What is sustainable agriculture?

    Sustainable agriculture is farming within the land's capability - to conserve natural resources such as soil, water and biodiversity that are essential for productive and viable agriculture - without causing permanent or long-lasting damage. To be truly sustainable, agriculture must also be economically viable and socially responsible.

    Why a Sustainable Agriculture Strategy?

    The Tweed Community Strategic Plan 2013 - 2023 identifies the need to foster a viable farming community and improve the environmental capacity of Tweed farmland.

    A Sustainable Agriculture Strategy will enable Council, industry and the community to respond to a range of needs in the farming community, including education, research and extension, capacity building and on-ground works that will contribute to more sustainable and prosperous farming communities. A strategy enables Council to define this commitment and its scope of involvement with farmers, businesses, community groups and food consumers.

    What can be achieved through a Sustainable Agriculture Strategy?

    The strategy will identify and prioritise actions to:

    • protect the agricultural landscapes of the Tweed and repair past damage

    • conserve and enhance the productivity of Tweed agricultural lands

    • boost the capacity of Tweed agricultural land to achieve environmental goals

    • maintain and enhance Tweed's waterways, catchments and natural areas

    • improve opportunities for residents to access fresh, affordable and healthy produce grown in the Tweed

    • foster strong, cohesive and cooperative rural communities

    • build capacity through education, engagement and collaboration

    • source funding to deliver these actions

    How does the strategy fit with other Council strategies?

    The strategy will complement a number of other strategies recently developed or being developed by Council.

    The Sustainable Agriculture Strategy focuses on helping primary producers manage their natural resources for productivity benefits, while the Rural Land Strategy currently being developed aims to define the types of development that should occur in Tweed Shire's rural-zoned lands.

    The Economic Development Strategy identifies actions to develop a more innovative and resilient agricultural sector through agribusiness-related activities.

    The Sustainable Agriculture Strategy will also aim to align with priorities identified in specific industry strategic plans.

    When will the strategy be finalised and implemented?

    A draft strategy will be presented to the elected councillors by early 2016 and placed on exhibition for up to three months. Submissions received during the exhibition period will be considered in the process of preparing a final strategy.

    It is anticipated the strategy will be implemented over a five-year period, with evaluations and reviews to be conducted during this period to ensure the actions remain current and relevant.

    Success will also depend on sufficient resourcing to implement the actions identified in the strategy, as well as cooperation from stakeholders.

    What have industry and the community said so far about sustainable agriculture?

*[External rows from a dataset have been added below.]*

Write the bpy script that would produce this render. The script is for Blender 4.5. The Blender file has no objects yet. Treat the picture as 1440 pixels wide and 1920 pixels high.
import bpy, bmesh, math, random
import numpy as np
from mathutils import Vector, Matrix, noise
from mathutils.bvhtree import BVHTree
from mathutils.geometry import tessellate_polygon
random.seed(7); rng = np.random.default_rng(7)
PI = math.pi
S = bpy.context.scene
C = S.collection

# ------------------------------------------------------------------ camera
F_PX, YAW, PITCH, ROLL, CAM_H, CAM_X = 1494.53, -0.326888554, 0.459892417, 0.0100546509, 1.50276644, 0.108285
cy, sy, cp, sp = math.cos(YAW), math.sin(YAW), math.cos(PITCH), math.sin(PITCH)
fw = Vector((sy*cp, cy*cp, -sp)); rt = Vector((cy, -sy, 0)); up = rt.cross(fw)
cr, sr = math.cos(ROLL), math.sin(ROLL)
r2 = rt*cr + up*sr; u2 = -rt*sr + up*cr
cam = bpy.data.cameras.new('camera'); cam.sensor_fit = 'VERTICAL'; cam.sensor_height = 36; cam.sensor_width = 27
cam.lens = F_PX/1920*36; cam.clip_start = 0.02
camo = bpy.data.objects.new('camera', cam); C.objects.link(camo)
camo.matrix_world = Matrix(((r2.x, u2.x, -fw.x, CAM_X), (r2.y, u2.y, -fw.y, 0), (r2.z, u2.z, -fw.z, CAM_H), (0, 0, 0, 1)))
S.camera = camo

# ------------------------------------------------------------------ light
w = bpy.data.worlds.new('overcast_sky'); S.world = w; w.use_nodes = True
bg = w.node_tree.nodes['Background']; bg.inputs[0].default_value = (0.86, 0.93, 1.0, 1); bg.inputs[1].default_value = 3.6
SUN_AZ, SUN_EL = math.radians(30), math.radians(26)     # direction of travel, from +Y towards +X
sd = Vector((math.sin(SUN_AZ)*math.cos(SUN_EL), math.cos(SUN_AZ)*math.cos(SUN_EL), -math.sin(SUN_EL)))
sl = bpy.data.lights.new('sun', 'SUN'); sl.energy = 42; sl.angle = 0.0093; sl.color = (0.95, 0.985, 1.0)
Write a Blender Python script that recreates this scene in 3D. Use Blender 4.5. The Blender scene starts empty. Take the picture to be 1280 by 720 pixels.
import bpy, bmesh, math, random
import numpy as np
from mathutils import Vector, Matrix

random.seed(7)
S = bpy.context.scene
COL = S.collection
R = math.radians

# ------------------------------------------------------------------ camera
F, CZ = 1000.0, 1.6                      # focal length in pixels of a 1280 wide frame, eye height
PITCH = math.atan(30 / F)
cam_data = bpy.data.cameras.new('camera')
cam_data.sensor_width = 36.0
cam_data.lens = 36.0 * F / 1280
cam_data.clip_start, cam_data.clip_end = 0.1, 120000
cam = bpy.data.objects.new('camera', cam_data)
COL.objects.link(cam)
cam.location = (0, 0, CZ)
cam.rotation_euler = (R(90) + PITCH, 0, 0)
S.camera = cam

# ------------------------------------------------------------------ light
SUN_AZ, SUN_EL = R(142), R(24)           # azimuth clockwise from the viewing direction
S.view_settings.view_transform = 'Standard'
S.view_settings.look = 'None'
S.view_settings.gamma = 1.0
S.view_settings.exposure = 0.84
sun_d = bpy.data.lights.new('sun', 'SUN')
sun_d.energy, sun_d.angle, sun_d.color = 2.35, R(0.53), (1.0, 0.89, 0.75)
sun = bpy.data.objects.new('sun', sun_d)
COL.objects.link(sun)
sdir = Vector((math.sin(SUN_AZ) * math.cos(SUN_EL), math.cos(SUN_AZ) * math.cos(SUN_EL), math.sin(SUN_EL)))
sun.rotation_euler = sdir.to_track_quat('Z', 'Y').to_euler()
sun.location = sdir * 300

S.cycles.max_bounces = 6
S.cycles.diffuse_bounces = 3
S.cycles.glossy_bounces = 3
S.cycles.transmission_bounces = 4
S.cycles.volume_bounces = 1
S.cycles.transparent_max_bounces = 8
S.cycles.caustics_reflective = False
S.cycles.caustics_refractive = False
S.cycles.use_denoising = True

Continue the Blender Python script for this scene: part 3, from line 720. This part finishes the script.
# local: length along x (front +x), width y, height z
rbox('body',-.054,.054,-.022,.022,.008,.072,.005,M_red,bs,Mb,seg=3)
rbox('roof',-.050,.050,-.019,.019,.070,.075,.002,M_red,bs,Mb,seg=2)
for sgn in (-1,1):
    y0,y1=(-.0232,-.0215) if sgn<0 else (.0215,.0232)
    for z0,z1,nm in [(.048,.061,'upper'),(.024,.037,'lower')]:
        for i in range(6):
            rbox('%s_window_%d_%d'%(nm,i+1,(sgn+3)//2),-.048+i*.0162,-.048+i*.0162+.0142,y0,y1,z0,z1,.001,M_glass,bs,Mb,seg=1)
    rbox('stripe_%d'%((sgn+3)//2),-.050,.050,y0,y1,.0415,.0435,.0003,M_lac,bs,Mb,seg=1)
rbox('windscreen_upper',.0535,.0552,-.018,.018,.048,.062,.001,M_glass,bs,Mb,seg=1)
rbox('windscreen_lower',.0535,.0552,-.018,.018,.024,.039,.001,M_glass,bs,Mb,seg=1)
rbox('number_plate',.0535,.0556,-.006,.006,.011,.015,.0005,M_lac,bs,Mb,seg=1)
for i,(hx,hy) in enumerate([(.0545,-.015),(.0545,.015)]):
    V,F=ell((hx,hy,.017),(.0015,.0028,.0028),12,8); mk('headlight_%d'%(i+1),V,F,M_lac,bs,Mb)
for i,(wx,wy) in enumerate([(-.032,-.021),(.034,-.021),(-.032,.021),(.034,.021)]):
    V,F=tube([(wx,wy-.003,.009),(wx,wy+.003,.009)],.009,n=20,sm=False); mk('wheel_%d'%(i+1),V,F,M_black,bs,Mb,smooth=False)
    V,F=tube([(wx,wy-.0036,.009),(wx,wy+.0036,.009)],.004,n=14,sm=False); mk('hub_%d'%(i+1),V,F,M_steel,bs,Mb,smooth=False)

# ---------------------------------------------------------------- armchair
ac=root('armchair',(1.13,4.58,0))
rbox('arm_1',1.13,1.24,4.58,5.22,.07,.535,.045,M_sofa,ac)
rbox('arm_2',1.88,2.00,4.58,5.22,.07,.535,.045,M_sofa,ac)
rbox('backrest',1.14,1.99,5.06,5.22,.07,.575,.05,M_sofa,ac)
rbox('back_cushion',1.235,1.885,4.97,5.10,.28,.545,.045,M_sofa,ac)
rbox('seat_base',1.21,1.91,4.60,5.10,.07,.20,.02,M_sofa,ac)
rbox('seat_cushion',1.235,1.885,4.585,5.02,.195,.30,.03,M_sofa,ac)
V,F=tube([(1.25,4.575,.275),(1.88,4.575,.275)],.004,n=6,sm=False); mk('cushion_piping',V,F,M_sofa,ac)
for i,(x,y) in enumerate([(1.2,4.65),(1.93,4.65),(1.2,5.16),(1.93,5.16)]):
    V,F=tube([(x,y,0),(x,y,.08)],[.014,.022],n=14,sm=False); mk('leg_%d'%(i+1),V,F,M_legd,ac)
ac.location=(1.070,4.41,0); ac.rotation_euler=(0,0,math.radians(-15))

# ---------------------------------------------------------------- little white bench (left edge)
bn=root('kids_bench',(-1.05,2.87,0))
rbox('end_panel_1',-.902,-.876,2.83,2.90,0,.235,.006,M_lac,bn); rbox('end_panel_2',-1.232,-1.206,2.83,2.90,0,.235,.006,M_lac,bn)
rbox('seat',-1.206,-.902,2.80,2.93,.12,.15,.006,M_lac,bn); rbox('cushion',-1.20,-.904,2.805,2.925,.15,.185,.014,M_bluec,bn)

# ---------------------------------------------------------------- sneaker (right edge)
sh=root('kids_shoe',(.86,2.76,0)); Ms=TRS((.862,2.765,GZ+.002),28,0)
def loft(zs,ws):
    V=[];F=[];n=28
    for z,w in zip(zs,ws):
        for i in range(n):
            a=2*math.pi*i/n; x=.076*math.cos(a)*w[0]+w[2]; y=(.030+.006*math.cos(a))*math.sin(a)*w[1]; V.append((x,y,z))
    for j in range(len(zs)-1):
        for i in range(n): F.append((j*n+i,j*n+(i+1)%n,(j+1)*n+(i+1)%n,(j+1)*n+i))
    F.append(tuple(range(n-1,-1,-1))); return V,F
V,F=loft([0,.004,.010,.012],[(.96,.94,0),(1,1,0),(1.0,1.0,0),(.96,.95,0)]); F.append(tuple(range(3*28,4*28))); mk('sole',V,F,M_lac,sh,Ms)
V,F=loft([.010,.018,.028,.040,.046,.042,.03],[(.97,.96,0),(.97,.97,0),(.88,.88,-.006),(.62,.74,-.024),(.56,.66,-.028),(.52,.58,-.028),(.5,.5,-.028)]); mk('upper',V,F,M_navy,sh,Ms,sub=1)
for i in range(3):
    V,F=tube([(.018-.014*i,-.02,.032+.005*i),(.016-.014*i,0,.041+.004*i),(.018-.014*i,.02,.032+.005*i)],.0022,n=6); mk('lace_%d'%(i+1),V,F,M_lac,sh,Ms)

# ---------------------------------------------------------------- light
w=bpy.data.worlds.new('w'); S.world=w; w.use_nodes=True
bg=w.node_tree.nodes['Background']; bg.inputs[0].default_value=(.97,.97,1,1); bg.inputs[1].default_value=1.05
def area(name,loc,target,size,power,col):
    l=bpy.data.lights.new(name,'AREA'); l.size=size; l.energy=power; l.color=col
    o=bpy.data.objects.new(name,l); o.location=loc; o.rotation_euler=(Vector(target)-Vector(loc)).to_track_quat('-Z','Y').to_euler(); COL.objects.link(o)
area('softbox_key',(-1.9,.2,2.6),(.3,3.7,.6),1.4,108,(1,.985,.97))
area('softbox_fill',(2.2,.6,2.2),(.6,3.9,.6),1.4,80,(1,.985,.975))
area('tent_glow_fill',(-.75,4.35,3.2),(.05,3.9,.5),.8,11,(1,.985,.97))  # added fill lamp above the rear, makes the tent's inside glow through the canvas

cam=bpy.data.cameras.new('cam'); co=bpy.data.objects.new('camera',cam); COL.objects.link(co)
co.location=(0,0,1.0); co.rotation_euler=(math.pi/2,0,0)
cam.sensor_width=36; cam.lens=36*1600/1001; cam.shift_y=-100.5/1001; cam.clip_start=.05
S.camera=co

    Consultation for the strategy has been ongoing since a discussion paper was released in September 2011. The community has also spoken strongly about agricultural issues during the development of the Tweed Rural Land Strategy.

    The community’s views on sustainable agriculture and, more broadly, rural land use are diverse and sometimes opposing. Overall, the community wants to see a prosperous agricultural sector that looks after the natural resource base. Tweed residents have spoken of their concern about environmental impacts of conventional farming systems.

    Residents want easy access to fresh, affordable local food supported by a local farming community in ways that maintain and enhance the natural environment. They want to see consumers reconnect with the food system.

    Some rural landholders identified a need to relax subdivision and dwelling entitlement laws to enable generational succession, provide housing for farm workers or allow for rental income to supplement declining farm income. Others want agricultural land protected from further development and farmed by the next generation of young farmers.

    Landholders want to find new ways to use rural land, including alternative worker and holiday accommodation options, new forms of share farming and new forms of cooperative land ownership.

    New and experienced producers want to be kept informed of the latest research and technologies and want help to incorporate them into their own farming systems. They also want council policies to be more flexible to foster innovation in farm business.